About State of the Union History

1852 Millard Fillmore - Spring of Nations (Europe)


In 1848, many European nations were in political upheaval as the most widespread revolutionary wave in European history took place. It was known as the Spring of Nations, also the Year of Revolution. The revolutionaries aimed to throw off the shackles of the old feudal system, demanding more participation in government, freedom of the press, and better conditions for the working class. But, quickly within a year, reactionary forces had regained control and the revolutions collapsed. As Europe, burned, Millard Fillmore and America stood by. In Millard Fillmore's last address to congress, he defended his policy of isolationism, that America, the beacon of liberty, should not get involved in European affairs. Fillmore stated that as much as we love liberty, we can not intervene in every revolution, and history proved that those who try, fail .

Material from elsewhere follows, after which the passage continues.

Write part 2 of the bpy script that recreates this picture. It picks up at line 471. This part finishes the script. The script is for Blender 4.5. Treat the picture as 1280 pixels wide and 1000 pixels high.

"This is a most seductive but dangerous appeal to the generous sympathies of freemen. Enjoying, as we do, the blessings of a free Government, there is no man who has an American heart that would not rejoice to see these blessings extended to all other nations. We can not witness the struggle between the oppressed and his oppressor anywhere without the deepest sympathy for the former and the most anxious desire for his triumph. Nevertheless, is it prudent or is it wise to involve ourselves in these foreign wars? .... France had no sooner established a republican form of government than she manifested a desire to force its blessings on all the world ... Here was the false step which led to her subsequent misfortunes. She soon found herself involved in war with all the rest of Europe."
Fillmore continued, with a warning, that liberty and revolution don't always go hand-in-hand.
"Let us remember that revolutions do not always establish freedom. Our own free institutions were not the offspring of our Revolution. They existed before. They were planted in the free charters of self-government under which the English colonies grew up, and our Revolution only freed us from the dominion of a foreign power whose government was at variance with those institutions. But European nations have had no such training for self-government, and every effort to establish it by bloody revolutions has been, and must without that preparation continue to be, a failure. Liberty unregulated by law degenerates into anarchy, which soon becomes the most horrid of all despotisms."